» Problem statement
Make an exact copy of the listing below.

» Data extract
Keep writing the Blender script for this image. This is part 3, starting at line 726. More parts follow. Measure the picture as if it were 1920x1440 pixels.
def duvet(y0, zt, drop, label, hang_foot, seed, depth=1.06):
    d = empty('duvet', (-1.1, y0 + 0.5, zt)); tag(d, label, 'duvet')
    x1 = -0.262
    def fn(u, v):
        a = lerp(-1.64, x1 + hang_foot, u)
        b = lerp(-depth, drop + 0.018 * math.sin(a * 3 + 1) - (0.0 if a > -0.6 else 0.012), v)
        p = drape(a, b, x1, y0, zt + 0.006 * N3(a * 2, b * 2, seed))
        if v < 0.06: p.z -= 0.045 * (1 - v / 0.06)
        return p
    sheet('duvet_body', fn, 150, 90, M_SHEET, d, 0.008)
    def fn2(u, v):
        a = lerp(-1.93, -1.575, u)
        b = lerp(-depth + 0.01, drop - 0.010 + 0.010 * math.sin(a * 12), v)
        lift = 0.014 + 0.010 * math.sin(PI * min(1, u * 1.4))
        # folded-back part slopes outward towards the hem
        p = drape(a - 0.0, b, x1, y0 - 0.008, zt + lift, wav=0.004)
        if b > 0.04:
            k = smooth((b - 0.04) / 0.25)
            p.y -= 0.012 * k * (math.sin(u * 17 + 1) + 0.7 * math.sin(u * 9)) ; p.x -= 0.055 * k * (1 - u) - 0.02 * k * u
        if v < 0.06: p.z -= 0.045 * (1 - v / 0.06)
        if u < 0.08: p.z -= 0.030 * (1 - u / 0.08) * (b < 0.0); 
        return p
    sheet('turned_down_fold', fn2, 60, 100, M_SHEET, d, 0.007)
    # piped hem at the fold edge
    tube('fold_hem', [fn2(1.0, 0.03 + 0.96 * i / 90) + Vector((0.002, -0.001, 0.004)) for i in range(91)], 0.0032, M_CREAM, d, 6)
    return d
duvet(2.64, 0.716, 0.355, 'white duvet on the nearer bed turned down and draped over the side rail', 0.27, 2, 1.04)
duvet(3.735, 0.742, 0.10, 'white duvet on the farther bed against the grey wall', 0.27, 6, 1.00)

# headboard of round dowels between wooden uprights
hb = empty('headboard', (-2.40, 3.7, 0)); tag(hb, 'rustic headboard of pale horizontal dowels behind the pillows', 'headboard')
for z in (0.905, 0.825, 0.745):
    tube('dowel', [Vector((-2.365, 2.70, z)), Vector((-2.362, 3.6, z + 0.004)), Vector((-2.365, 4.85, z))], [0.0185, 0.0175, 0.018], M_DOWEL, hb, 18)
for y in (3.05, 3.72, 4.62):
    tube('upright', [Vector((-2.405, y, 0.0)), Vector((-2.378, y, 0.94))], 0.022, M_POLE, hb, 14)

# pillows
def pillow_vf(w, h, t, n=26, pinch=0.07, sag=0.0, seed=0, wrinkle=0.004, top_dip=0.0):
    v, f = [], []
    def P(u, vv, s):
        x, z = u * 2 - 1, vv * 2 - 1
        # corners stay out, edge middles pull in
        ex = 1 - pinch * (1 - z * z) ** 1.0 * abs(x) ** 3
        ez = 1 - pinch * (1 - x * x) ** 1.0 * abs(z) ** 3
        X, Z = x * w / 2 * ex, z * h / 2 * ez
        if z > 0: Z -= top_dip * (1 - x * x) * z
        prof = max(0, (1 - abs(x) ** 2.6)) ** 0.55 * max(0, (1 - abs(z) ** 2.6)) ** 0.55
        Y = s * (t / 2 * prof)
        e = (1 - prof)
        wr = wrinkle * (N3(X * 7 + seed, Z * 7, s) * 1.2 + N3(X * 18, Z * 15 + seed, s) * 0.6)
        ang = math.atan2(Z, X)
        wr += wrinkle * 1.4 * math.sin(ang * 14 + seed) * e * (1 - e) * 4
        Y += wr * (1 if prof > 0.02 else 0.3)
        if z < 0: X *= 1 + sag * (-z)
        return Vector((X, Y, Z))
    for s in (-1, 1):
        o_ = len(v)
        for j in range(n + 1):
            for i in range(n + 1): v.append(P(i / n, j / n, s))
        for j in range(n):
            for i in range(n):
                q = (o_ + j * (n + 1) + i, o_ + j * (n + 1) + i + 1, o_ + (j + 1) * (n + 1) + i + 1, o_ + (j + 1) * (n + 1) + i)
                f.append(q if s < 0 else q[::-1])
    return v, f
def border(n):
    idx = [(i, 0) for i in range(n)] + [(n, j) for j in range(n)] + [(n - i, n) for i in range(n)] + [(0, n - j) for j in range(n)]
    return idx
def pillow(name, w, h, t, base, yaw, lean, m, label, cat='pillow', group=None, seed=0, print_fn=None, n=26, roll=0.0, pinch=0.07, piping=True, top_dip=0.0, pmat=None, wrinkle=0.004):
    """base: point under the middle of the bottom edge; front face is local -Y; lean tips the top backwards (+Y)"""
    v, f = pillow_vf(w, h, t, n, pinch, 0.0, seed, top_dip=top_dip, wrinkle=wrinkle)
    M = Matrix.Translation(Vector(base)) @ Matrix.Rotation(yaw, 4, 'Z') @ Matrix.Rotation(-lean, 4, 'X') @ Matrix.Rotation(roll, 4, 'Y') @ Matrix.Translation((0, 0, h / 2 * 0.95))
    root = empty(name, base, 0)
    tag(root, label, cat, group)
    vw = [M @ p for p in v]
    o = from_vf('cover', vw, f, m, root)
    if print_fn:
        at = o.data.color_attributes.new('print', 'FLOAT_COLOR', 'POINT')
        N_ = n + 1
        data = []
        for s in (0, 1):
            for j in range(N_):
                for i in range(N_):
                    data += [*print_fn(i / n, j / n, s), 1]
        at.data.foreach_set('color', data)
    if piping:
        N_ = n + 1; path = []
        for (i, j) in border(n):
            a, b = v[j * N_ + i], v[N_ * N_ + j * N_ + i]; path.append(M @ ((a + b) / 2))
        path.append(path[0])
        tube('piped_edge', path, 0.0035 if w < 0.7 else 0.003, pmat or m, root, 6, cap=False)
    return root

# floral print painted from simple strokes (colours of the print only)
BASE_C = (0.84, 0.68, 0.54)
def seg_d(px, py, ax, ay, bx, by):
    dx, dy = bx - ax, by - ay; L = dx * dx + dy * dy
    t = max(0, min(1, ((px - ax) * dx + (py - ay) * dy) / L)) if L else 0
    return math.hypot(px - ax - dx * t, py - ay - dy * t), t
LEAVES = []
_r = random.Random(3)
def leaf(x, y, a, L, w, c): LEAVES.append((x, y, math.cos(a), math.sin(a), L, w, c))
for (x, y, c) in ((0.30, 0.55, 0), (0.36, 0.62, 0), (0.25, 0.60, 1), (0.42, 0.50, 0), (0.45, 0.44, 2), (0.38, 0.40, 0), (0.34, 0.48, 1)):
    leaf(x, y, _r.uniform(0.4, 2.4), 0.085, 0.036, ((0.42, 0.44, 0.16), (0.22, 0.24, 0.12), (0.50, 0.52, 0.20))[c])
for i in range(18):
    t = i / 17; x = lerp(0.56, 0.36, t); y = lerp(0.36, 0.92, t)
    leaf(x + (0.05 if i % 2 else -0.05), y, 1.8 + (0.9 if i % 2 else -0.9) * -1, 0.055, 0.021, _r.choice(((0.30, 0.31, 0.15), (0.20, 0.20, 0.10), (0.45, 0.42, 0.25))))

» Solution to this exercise
Keep writing the Blender script for this image. This is part 3, starting at line 726. More parts follow. Measure the picture as if it were 1920x1440 pixels.
def duvet(y0, zt, drop, label, hang_foot, seed, depth=1.06):
    d = empty('duvet', (-1.1, y0 + 0.5, zt)); tag(d, label, 'duvet')
    x1 = -0.262
    def fn(u, v):
        a = lerp(-1.64, x1 + hang_foot, u)
        b = lerp(-depth, drop + 0.018 * math.sin(a * 3 + 1) - (0.0 if a > -0.6 else 0.012), v)
        p = drape(a, b, x1, y0, zt + 0.006 * N3(a * 2, b * 2, seed))
        if v < 0.06: p.z -= 0.045 * (1 - v / 0.06)
        return p
    sheet('duvet_body', fn, 150, 90, M_SHEET, d, 0.008)
    def fn2(u, v):
        a = lerp(-1.93, -1.575, u)
        b = lerp(-depth + 0.01, drop - 0.010 + 0.010 * math.sin(a * 12), v)
        lift = 0.014 + 0.010 * math.sin(PI * min(1, u * 1.4))
        # folded-back part slopes outward towards the hem
        p = drape(a - 0.0, b, x1, y0 - 0.008, zt + lift, wav=0.004)
        if b > 0.04:
            k = smooth((b - 0.04) / 0.25)
            p.y -= 0.012 * k * (math.sin(u * 17 + 1) + 0.7 * math.sin(u * 9)) ; p.x -= 0.055 * k * (1 - u) - 0.02 * k * u
        if v < 0.06: p.z -= 0.045 * (1 - v / 0.06)
        if u < 0.08: p.z -= 0.030 * (1 - u / 0.08) * (b < 0.0); 
        return p
    sheet('turned_down_fold', fn2, 60, 100, M_SHEET, d, 0.007)
    # piped hem at the fold edge
    tube('fold_hem', [fn2(1.0, 0.03 + 0.96 * i / 90) + Vector((0.002, -0.001, 0.004)) for i in range(91)], 0.0032, M_CREAM, d, 6)
    return d
duvet(2.64, 0.716, 0.355, 'white duvet on the nearer bed turned down and draped over the side rail', 0.27, 2, 1.04)
duvet(3.735, 0.742, 0.10, 'white duvet on the farther bed against the grey wall', 0.27, 6, 1.00)

# headboard of round dowels between wooden uprights
hb = empty('headboard', (-2.40, 3.7, 0)); tag(hb, 'rustic headboard of pale horizontal dowels behind the pillows', 'headboard')
for z in (0.905, 0.825, 0.745):
    tube('dowel', [Vector((-2.365, 2.70, z)), Vector((-2.362, 3.6, z + 0.004)), Vector((-2.365, 4.85, z))], [0.0185, 0.0175, 0.018], M_DOWEL, hb, 18)
for y in (3.05, 3.72, 4.62):
    tube('upright', [Vector((-2.405, y, 0.0)), Vector((-2.378, y, 0.94))], 0.022, M_POLE, hb, 14)

# pillows
def pillow_vf(w, h, t, n=26, pinch=0.07, sag=0.0, seed=0, wrinkle=0.004, top_dip=0.0):
    v, f = [], []
    def P(u, vv, s):
        x, z = u * 2 - 1, vv * 2 - 1
        # corners stay out, edge middles pull in
        ex = 1 - pinch * (1 - z * z) ** 1.0 * abs(x) ** 3
        ez = 1 - pinch * (1 - x * x) ** 1.0 * abs(z) ** 3
        X, Z = x * w / 2 * ex, z * h / 2 * ez
        if z > 0: Z -= top_dip * (1 - x * x) * z
        prof = max(0, (1 - abs(x) ** 2.6)) ** 0.55 * max(0, (1 - abs(z) ** 2.6)) ** 0.55
        Y = s * (t / 2 * prof)
        e = (1 - prof)
        wr = wrinkle * (N3(X * 7 + seed, Z * 7, s) * 1.2 + N3(X * 18, Z * 15 + seed, s) * 0.6)
        ang = math.atan2(Z, X)
        wr += wrinkle * 1.4 * math.sin(ang * 14 + seed) * e * (1 - e) * 4
        Y += wr * (1 if prof > 0.02 else 0.3)
        if z < 0: X *= 1 + sag * (-z)
        return Vector((X, Y, Z))
    for s in (-1, 1):
        o_ = len(v)
        for j in range(n + 1):
            for i in range(n + 1): v.append(P(i / n, j / n, s))
        for j in range(n):
            for i in range(n):
                q = (o_ + j * (n + 1) + i, o_ + j * (n + 1) + i + 1, o_ + (j + 1) * (n + 1) + i + 1, o_ + (j + 1) * (n + 1) + i)
                f.append(q if s < 0 else q[::-1])
    return v, f
def border(n):
    idx = [(i, 0) for i in range(n)] + [(n, j) for j in range(n)] + [(n - i, n) for i in range(n)] + [(0, n - j) for j in range(n)]
    return idx
def pillow(name, w, h, t, base, yaw, lean, m, label, cat='pillow', group=None, seed=0, print_fn=None, n=26, roll=0.0, pinch=0.07, piping=True, top_dip=0.0, pmat=None, wrinkle=0.004):
    """base: point under the middle of the bottom edge; front face is local -Y; lean tips the top backwards (+Y)"""
    v, f = pillow_vf(w, h, t, n, pinch, 0.0, seed, top_dip=top_dip, wrinkle=wrinkle)
    M = Matrix.Translation(Vector(base)) @ Matrix.Rotation(yaw, 4, 'Z') @ Matrix.Rotation(-lean, 4, 'X') @ Matrix.Rotation(roll, 4, 'Y') @ Matrix.Translation((0, 0, h / 2 * 0.95))
    root = empty(name, base, 0)
    tag(root, label, cat, group)
    vw = [M @ p for p in v]
    o = from_vf('cover', vw, f, m, root)
    if print_fn:
        at = o.data.color_attributes.new('print', 'FLOAT_COLOR', 'POINT')
        N_ = n + 1
        data = []
        for s in (0, 1):
            for j in range(N_):
                for i in range(N_):
                    data += [*print_fn(i / n, j / n, s), 1]
        at.data.foreach_set('color', data)
    if piping:
        N_ = n + 1; path = []
        for (i, j) in border(n):
            a, b = v[j * N_ + i], v[N_ * N_ + j * N_ + i]; path.append(M @ ((a + b) / 2))
        path.append(path[0])
        tube('piped_edge', path, 0.0035 if w < 0.7 else 0.003, pmat or m, root, 6, cap=False)
    return root

# floral print painted from simple strokes (colours of the print only)
BASE_C = (0.84, 0.68, 0.54)
def seg_d(px, py, ax, ay, bx, by):
    dx, dy = bx - ax, by - ay; L = dx * dx + dy * dy
    t = max(0, min(1, ((px - ax) * dx + (py - ay) * dy) / L)) if L else 0
    return math.hypot(px - ax - dx * t, py - ay - dy * t), t
LEAVES = []
_r = random.Random(3)
def leaf(x, y, a, L, w, c): LEAVES.append((x, y, math.cos(a), math.sin(a), L, w, c))
for (x, y, c) in ((0.30, 0.55, 0), (0.36, 0.62, 0), (0.25, 0.60, 1), (0.42, 0.50, 0), (0.45, 0.44, 2), (0.38, 0.40, 0), (0.34, 0.48, 1)):
    leaf(x, y, _r.uniform(0.4, 2.4), 0.085, 0.036, ((0.42, 0.44, 0.16), (0.22, 0.24, 0.12), (0.50, 0.52, 0.20))[c])
for i in range(18):
    t = i / 17; x = lerp(0.56, 0.36, t); y = lerp(0.36, 0.92, t)
    leaf(x + (0.05 if i % 2 else -0.05), y, 1.8 + (0.9 if i % 2 else -0.9) * -1, 0.055, 0.021, _r.choice(((0.30, 0.31, 0.15), (0.20, 0.20, 0.10), (0.45, 0.42, 0.25))))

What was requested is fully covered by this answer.